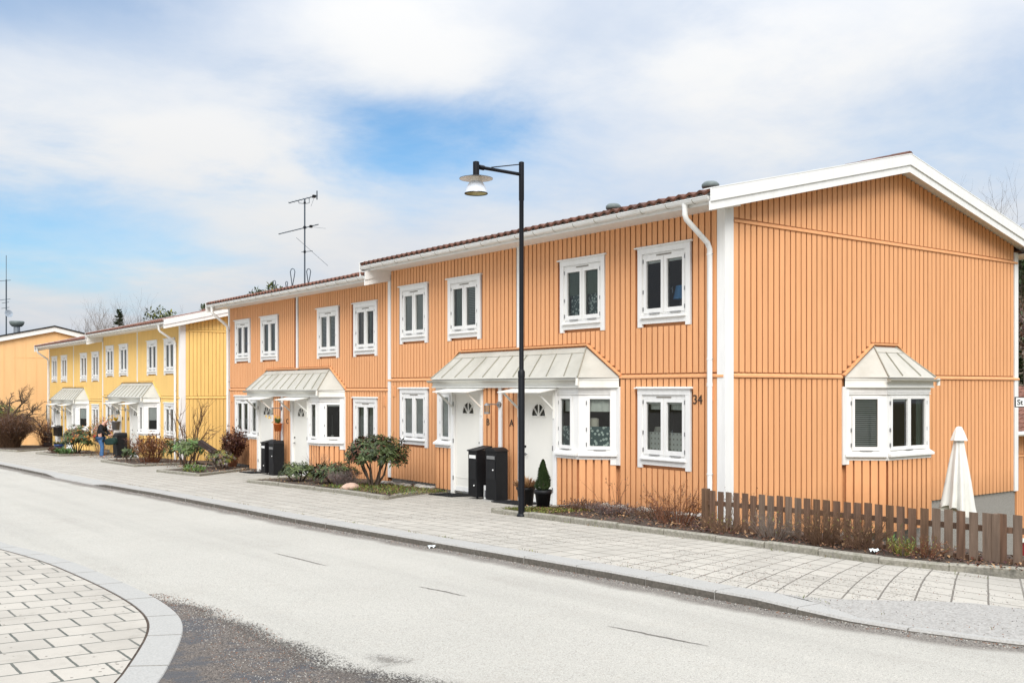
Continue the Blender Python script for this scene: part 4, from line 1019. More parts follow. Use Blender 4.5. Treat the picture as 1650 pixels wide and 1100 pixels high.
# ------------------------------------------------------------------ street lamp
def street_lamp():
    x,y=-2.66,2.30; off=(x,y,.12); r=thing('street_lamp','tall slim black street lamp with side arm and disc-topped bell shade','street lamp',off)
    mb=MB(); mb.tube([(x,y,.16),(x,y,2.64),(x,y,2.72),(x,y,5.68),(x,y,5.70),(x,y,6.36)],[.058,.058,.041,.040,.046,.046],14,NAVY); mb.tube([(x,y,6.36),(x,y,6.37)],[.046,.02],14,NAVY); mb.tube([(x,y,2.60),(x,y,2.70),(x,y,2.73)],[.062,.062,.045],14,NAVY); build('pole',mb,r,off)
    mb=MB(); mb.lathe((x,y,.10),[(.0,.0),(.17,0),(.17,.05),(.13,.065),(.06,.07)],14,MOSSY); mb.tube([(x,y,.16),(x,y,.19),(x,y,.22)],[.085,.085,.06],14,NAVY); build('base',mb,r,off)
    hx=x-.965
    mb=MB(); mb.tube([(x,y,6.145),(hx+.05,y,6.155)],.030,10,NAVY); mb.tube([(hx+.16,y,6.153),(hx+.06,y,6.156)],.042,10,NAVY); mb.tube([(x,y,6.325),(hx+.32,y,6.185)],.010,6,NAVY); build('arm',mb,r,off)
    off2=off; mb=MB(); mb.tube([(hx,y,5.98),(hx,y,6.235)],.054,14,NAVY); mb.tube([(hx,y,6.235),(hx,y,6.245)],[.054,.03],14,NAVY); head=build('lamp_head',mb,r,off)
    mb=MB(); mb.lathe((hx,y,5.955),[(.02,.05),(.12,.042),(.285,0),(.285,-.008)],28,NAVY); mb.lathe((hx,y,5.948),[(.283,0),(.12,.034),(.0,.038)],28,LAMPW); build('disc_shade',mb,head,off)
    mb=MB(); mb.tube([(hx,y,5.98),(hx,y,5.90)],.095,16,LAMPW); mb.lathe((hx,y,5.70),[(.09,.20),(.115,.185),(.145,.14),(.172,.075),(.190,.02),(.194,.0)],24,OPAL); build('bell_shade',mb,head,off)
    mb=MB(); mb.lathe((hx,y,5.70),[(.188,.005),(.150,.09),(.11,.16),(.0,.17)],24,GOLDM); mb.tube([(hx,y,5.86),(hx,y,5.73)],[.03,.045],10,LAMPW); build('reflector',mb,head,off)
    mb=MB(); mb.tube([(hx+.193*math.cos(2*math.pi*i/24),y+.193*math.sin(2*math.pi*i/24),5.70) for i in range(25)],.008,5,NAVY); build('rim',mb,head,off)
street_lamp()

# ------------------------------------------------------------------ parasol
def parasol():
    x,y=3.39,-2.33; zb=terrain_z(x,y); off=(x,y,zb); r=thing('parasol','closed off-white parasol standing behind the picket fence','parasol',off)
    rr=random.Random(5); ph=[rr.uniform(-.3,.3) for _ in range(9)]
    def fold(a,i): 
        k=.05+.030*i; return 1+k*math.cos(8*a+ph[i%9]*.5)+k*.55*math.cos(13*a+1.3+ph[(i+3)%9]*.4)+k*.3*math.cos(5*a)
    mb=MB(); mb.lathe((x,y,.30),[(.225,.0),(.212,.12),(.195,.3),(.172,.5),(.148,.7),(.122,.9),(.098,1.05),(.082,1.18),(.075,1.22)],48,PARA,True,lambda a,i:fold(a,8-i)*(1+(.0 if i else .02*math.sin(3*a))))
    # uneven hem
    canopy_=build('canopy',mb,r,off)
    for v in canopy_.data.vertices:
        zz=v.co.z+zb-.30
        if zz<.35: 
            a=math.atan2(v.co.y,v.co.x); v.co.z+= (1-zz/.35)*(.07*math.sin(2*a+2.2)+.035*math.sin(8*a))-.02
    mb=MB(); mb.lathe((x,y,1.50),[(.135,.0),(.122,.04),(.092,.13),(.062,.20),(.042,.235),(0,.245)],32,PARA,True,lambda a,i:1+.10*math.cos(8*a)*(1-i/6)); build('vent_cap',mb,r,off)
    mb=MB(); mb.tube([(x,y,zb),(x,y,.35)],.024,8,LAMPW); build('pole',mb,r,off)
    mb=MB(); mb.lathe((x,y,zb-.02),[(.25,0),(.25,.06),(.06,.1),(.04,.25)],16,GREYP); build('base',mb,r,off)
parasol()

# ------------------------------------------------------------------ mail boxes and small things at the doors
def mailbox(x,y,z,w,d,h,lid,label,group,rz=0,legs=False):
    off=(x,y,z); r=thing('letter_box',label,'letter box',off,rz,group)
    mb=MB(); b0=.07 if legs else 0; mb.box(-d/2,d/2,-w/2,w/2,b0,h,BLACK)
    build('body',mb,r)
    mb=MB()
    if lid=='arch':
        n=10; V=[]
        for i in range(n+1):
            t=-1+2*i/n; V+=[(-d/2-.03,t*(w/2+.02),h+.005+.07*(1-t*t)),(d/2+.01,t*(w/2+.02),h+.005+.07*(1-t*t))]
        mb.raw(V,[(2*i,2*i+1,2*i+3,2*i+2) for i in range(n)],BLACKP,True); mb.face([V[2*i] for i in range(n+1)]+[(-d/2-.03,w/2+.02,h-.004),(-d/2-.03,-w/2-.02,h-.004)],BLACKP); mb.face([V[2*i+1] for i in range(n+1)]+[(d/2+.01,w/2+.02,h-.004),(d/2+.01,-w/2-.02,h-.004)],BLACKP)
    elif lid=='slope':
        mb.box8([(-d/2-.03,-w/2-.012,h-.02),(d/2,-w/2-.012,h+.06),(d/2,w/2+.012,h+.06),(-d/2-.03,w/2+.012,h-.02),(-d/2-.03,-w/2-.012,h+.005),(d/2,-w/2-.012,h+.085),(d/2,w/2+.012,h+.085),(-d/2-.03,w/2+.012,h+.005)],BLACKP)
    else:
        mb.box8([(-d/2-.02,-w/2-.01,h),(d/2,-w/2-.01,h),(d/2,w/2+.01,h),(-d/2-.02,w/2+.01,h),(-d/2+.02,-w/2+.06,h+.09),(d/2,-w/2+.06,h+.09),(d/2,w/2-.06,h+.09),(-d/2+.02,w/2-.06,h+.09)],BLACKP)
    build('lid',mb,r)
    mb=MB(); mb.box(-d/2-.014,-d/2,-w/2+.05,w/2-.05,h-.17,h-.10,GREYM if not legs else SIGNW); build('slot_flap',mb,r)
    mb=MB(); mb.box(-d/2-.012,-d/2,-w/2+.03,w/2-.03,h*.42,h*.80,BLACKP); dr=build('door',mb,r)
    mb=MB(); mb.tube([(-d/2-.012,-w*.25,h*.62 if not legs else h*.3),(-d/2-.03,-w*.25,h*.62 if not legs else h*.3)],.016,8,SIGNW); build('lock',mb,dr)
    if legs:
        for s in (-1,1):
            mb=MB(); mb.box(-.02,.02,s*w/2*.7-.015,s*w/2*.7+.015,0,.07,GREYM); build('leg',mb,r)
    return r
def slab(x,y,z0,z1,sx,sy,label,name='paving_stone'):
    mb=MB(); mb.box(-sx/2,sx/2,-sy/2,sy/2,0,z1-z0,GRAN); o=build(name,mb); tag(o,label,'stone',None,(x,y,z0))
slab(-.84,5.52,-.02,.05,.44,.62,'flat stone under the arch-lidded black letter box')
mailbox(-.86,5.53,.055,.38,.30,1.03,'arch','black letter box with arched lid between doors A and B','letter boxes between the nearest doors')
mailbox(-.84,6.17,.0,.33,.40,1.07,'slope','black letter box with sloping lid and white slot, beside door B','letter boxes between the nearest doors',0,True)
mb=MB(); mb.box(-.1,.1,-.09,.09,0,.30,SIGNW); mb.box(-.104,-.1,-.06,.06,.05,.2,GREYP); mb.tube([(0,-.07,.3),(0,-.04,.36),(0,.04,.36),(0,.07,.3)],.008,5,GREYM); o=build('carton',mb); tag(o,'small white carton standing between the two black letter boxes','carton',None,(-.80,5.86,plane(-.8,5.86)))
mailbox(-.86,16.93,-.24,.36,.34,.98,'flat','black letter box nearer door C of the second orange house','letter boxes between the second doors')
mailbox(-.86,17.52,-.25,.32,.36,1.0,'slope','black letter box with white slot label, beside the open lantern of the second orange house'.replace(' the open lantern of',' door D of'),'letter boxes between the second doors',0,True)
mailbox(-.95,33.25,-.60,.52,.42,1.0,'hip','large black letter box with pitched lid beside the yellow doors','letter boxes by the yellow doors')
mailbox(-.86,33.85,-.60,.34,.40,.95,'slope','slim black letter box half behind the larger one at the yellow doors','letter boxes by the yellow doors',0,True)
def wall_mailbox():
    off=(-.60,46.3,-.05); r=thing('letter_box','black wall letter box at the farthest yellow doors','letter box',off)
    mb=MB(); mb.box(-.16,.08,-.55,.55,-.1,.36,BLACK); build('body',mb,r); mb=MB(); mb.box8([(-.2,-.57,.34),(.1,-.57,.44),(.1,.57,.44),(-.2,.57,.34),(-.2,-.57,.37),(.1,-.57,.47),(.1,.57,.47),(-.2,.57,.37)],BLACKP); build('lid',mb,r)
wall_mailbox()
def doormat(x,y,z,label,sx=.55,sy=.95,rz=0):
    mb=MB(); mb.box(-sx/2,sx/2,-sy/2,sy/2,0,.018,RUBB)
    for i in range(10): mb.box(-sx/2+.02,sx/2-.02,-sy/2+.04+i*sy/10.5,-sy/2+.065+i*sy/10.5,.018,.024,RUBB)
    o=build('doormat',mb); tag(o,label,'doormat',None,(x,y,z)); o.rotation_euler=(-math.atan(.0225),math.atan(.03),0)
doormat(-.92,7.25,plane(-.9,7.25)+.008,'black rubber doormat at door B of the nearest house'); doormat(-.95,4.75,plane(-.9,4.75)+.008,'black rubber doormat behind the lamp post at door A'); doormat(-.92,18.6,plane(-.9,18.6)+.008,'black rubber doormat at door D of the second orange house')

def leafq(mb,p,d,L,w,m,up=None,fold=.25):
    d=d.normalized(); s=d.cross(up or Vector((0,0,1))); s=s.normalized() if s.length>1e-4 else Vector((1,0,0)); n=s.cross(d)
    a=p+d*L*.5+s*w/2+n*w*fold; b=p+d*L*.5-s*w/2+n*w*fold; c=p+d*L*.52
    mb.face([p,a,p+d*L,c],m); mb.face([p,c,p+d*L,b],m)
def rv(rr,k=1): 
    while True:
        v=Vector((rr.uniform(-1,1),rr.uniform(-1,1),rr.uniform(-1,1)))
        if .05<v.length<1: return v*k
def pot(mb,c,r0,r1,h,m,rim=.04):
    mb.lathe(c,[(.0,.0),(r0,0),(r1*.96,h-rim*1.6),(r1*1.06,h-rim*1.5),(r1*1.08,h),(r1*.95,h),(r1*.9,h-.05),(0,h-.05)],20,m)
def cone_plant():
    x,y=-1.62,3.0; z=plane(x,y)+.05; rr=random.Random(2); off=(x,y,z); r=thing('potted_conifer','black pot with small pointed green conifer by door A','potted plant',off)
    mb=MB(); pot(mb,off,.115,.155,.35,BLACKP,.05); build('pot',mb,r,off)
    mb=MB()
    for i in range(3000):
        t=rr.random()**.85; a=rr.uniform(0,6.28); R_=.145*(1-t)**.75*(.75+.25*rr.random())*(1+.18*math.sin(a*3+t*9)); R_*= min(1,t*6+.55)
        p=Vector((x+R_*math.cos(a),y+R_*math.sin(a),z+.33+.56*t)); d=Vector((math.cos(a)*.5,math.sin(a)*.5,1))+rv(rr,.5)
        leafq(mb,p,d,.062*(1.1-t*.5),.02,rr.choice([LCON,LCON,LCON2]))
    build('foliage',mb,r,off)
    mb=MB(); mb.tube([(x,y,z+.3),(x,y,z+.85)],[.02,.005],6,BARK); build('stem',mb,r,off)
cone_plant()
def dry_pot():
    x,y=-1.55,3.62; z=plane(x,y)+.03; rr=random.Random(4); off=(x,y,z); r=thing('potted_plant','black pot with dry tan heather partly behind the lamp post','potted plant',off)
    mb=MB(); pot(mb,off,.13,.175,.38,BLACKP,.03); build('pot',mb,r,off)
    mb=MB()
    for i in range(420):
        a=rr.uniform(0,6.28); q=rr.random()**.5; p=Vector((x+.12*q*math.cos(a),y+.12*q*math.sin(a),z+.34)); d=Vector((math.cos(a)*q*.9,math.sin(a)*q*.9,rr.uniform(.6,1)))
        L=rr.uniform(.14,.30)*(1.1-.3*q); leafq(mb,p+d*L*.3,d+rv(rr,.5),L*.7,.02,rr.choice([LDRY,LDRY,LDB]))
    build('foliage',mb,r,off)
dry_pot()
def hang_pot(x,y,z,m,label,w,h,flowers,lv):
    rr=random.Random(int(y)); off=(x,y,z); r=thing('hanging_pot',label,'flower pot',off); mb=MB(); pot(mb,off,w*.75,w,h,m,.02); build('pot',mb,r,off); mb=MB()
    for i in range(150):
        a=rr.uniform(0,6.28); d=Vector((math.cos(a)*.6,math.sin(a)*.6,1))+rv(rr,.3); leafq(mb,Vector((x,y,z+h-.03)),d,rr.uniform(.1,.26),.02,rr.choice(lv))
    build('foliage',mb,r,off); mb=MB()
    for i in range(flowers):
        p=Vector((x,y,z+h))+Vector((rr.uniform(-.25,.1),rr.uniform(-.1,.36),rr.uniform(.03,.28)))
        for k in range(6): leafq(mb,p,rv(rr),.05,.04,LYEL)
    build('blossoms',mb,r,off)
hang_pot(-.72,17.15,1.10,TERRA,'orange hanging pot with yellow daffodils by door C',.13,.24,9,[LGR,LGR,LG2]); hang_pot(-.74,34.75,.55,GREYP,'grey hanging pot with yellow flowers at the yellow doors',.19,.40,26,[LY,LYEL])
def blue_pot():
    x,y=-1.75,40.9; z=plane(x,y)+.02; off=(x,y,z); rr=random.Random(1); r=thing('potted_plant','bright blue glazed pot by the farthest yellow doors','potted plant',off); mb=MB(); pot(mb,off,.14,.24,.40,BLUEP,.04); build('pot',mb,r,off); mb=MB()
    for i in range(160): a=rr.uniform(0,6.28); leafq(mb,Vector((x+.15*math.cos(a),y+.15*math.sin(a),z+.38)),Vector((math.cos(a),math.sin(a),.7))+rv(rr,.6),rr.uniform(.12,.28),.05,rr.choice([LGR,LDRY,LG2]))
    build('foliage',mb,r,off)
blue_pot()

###

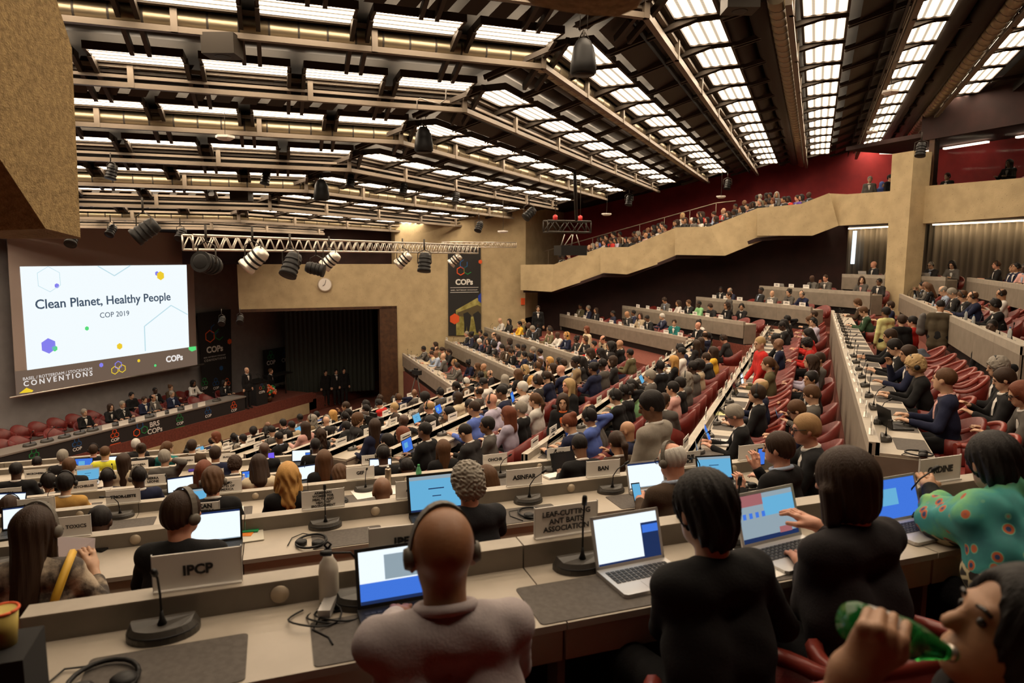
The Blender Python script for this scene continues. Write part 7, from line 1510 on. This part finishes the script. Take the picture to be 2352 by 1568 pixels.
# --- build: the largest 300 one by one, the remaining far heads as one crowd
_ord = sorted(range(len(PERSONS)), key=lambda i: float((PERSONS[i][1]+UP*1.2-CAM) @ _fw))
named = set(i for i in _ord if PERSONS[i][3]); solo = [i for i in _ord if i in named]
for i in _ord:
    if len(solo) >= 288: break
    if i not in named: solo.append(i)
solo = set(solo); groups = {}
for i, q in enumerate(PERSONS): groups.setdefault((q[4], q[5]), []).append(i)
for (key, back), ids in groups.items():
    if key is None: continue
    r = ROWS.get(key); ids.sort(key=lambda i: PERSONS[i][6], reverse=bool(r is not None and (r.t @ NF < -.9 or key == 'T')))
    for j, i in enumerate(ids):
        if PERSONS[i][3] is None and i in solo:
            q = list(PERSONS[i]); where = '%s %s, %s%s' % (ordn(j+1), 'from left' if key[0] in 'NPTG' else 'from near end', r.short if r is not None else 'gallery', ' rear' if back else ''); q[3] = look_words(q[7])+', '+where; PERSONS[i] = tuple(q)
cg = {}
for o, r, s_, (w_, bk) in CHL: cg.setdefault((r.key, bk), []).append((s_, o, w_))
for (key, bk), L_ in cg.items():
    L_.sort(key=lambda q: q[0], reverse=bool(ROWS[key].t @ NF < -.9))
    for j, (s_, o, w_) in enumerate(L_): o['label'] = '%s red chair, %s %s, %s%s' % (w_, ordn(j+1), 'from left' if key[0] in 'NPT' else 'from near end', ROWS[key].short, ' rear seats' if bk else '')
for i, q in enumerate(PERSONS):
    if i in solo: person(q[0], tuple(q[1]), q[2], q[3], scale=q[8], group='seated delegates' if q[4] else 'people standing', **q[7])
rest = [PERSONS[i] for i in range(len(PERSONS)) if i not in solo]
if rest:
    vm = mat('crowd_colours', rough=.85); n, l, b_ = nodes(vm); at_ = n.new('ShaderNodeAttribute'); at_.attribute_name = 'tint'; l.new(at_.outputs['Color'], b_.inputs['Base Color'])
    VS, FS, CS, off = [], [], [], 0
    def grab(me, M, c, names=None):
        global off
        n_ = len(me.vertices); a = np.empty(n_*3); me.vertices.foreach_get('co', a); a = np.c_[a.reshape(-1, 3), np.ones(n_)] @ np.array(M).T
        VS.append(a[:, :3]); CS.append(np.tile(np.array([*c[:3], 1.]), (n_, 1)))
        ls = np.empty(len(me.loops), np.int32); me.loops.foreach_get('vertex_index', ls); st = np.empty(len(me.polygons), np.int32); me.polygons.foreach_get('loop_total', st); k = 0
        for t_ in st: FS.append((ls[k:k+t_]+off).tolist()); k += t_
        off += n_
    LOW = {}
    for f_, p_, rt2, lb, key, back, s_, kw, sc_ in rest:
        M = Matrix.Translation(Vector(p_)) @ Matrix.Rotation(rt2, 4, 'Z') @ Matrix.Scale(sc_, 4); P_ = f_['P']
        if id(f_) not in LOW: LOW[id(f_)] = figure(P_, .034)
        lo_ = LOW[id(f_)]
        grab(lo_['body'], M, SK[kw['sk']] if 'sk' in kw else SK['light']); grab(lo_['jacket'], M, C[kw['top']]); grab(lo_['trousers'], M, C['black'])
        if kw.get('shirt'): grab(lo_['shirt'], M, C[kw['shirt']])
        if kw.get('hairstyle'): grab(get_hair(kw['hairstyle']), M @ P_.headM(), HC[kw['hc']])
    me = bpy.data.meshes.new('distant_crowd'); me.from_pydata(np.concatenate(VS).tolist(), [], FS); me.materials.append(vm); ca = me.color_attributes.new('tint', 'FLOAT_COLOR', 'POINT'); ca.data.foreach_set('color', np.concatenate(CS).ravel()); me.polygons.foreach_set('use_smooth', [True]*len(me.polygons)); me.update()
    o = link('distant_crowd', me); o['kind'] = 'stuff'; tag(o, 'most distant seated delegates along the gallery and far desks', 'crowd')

###

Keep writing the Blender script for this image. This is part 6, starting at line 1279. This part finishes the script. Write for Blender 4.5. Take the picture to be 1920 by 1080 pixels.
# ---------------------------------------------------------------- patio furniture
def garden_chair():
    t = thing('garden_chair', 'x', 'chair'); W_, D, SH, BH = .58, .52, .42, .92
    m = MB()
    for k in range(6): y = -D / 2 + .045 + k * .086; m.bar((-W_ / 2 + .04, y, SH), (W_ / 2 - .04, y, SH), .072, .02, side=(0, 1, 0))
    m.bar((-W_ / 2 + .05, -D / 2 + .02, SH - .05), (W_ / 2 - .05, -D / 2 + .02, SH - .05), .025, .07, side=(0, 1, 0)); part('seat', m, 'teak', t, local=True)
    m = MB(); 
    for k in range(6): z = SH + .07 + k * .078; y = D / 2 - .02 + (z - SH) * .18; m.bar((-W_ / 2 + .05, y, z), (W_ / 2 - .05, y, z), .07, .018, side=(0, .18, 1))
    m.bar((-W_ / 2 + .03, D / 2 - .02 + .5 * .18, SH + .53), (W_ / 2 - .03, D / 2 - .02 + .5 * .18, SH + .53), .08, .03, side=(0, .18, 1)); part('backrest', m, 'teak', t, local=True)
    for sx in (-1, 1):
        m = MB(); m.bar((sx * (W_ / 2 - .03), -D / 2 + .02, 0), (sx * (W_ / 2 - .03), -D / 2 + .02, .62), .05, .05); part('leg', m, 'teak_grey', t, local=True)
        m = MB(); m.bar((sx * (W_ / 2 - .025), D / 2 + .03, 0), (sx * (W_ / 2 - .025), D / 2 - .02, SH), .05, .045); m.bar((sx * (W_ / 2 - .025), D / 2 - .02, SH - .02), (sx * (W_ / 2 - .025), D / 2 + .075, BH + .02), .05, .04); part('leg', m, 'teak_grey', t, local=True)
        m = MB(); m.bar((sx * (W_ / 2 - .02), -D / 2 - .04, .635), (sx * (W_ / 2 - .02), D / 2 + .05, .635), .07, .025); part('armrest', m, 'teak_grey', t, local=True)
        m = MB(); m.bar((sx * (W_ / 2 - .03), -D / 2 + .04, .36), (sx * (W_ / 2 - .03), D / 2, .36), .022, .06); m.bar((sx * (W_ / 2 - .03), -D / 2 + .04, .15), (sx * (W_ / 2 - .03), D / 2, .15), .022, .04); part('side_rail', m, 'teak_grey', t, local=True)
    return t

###

> Written exercise
From the entries above, extract every line where the word "Write" appears.

> Final answer
The Blender Python script for this scene continues. Write part 7, from line 1510 on. This part finishes the script. Take the picture to be 2352 by 1568 pixels.
Keep writing the Blender script for this image. This is part 6, starting at line 1279. This part finishes the script. Write for Blender 4.5. Take the picture to be 1920 by 1080 pixels.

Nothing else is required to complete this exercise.